>> START Collected material
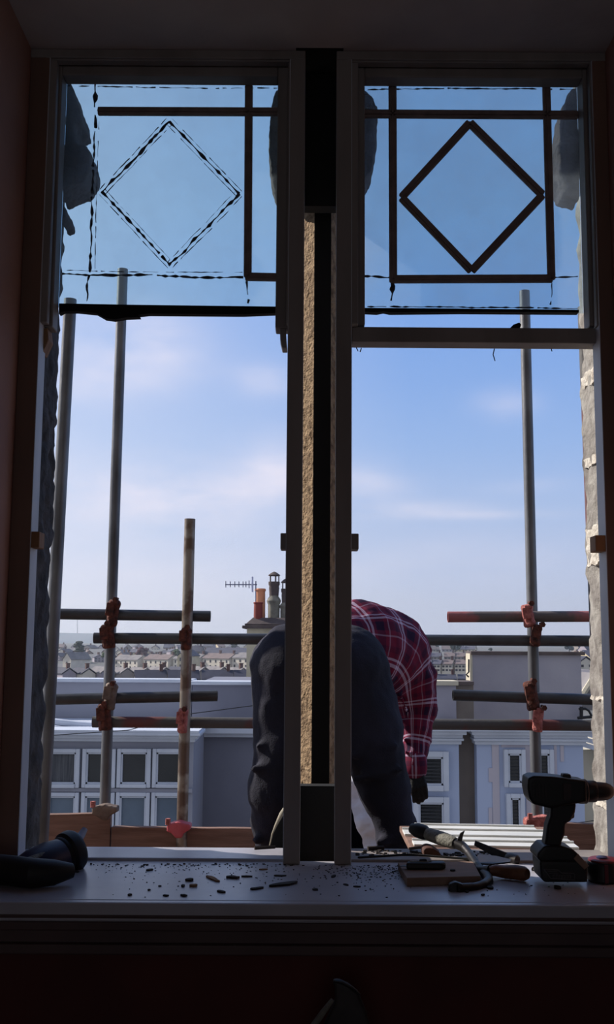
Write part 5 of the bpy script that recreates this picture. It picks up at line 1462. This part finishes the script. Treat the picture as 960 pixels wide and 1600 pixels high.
# white plastic trims and laths lying on the outer sill in the sun
for i, (xa_, ya_, xb_, yb_, wd, m_, lab) in enumerate(((640, 1331, 850, 1321, .030, M_WHITEPLASTIC, 'furthest white plastic trim on the outer sill'), (655, 1326, 905, 1318, .020, M_WHITEPLASTIC, 'narrow white trim lying furthest out, behind the drill'),
                                                      (690, 1337, 946, 1329, .030, M_WHITEPLASTIC, 'broad white plastic trim in the middle of the outer sill'), (770, 1341, 952, 1340, .018, M_WHITEPLASTIC, 'nearest white trim, running towards the tape measure'))):
    pass
X0, X1 = W(650, 1325, 2.6).x, XR - .02
tag(MB().box(X0 - .01, X1, 2.615, 2.93, zO - .006, zO + .010).build('timber_plank', M_BOARD, bevel=.002), 'timber plank on the outer sill carrying the white trims', 'plank')
trims = [(.00, .00, 2.625, 2.680, 'white plastic trim nearest the frame on the plank'), (.02, .0, 2.695, 2.745, 'narrow white plastic trim second from the frame'),
         (-.01, .0, 2.765, 2.835, 'broad white plastic trim third from the frame'), (.03, -.05, 2.85, 2.905, 'white plastic trim furthest out on the plank')]
for x0_, x1_, y0_, y1_, lab in trims:
    z0_ = zO + .010
    mb = MB(); dz = .014; sk = .012
    A_ = [(X0 + x0_, y0_ + sk), (X1 + x1_, y0_ - sk), (X1 + x1_, y1_ - sk), (X0 + x0_, y1_ + sk)]
    mb.prism([Vector((x_, y_, z0_)) for x_, y_ in A_], (0, 0, .006))
    mb.prism([Vector((X0 + x0_, y1_ + sk - .006, z0_ + .006)), Vector((X1 + x1_, y1_ - sk - .006, z0_ + .006)), Vector((X1 + x1_, y1_ - sk, z0_ + .006)), Vector((X0 + x0_, y1_ + sk, z0_ + .006))], (0, 0, .005))
    tag(mb.build('plastic_trim', M_WHITEPLASTIC, bevel=.001), lab, 'plastic trim', 'white trims on the outer sill')

# chair back or tool looming at the bottom of the photo: a hooded lamp like implement leaning on the wall below the board
YK = 1.75
kk = empty('spade', W(530, 1700, YK), 'dark worn spade leaning under the window board at the bottom edge', 'spade')
sd = MB().pxprism([(520, 1533), (530, 1533), (545, 1540), (560, 1552), (572, 1580), (584, 1625), (590, 1680), (560, 1720), (520, 1700), (500, 1640), (508, 1600), (524, 1566), (523, 1548)], YK, .02)
rounded(sd, 'blade', mat('blackened iron', (52, 46, 46), .6, c2=(34, 28, 28), scale=30), kk, voxel=.004, smooth=3)
MB().path([W(521, 1533, YK), W(535, 1535, YK), W(550, 1543, YK), W(563, 1554, YK)], [.002, .003, .003, .0015], 8).build('rim', M_STEEL, kk, smooth=True)
MB().path([W(520, 1562, YK - .01), W(505, 1582, YK - .01), W(480, 1618, YK - .01), W(430, 1700, YK - .01)], [.0035, .005, .006, .007], 10).build('handle', M_GREYGRIP, kk, smooth=True)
>> END Collected material
__What you will do__. Write the lines above out again exactly, without any of their pictures.

__Result__.
Write part 5 of the bpy script that recreates this picture. It picks up at line 1462. This part finishes the script. Treat the picture as 960 pixels wide and 1600 pixels high.
# white plastic trims and laths lying on the outer sill in the sun
for i, (xa_, ya_, xb_, yb_, wd, m_, lab) in enumerate(((640, 1331, 850, 1321, .030, M_WHITEPLASTIC, 'furthest white plastic trim on the outer sill'), (655, 1326, 905, 1318, .020, M_WHITEPLASTIC, 'narrow white trim lying furthest out, behind the drill'),
                                                      (690, 1337, 946, 1329, .030, M_WHITEPLASTIC, 'broad white plastic trim in the middle of the outer sill'), (770, 1341, 952, 1340, .018, M_WHITEPLASTIC, 'nearest white trim, running towards the tape measure'))):
    pass
X0, X1 = W(650, 1325, 2.6).x, XR - .02
tag(MB().box(X0 - .01, X1, 2.615, 2.93, zO - .006, zO + .010).build('timber_plank', M_BOARD, bevel=.002), 'timber plank on the outer sill carrying the white trims', 'plank')
trims = [(.00, .00, 2.625, 2.680, 'white plastic trim nearest the frame on the plank'), (.02, .0, 2.695, 2.745, 'narrow white plastic trim second from the frame'),
         (-.01, .0, 2.765, 2.835, 'broad white plastic trim third from the frame'), (.03, -.05, 2.85, 2.905, 'white plastic trim furthest out on the plank')]
for x0_, x1_, y0_, y1_, lab in trims:
    z0_ = zO + .010
    mb = MB(); dz = .014; sk = .012
    A_ = [(X0 + x0_, y0_ + sk), (X1 + x1_, y0_ - sk), (X1 + x1_, y1_ - sk), (X0 + x0_, y1_ + sk)]
    mb.prism([Vector((x_, y_, z0_)) for x_, y_ in A_], (0, 0, .006))
    mb.prism([Vector((X0 + x0_, y1_ + sk - .006, z0_ + .006)), Vector((X1 + x1_, y1_ - sk - .006, z0_ + .006)), Vector((X1 + x1_, y1_ - sk, z0_ + .006)), Vector((X0 + x0_, y1_ + sk, z0_ + .006))], (0, 0, .005))
    tag(mb.build('plastic_trim', M_WHITEPLASTIC, bevel=.001), lab, 'plastic trim', 'white trims on the outer sill')

# chair back or tool looming at the bottom of the photo: a hooded lamp like implement leaning on the wall below the board
YK = 1.75
kk = empty('spade', W(530, 1700, YK), 'dark worn spade leaning under the window board at the bottom edge', 'spade')
sd = MB().pxprism([(520, 1533), (530, 1533), (545, 1540), (560, 1552), (572, 1580), (584, 1625), (590, 1680), (560, 1720), (520, 1700), (500, 1640), (508, 1600), (524, 1566), (523, 1548)], YK, .02)
rounded(sd, 'blade', mat('blackened iron', (52, 46, 46), .6, c2=(34, 28, 28), scale=30), kk, voxel=.004, smooth=3)
MB().path([W(521, 1533, YK), W(535, 1535, YK), W(550, 1543, YK), W(563, 1554, YK)], [.002, .003, .003, .0015], 8).build('rim', M_STEEL, kk, smooth=True)
MB().path([W(520, 1562, YK - .01), W(505, 1582, YK - .01), W(480, 1618, YK - .01), W(430, 1700, YK - .01)], [.0035, .005, .006, .007], 10).build('handle', M_GREYGRIP, kk, smooth=True)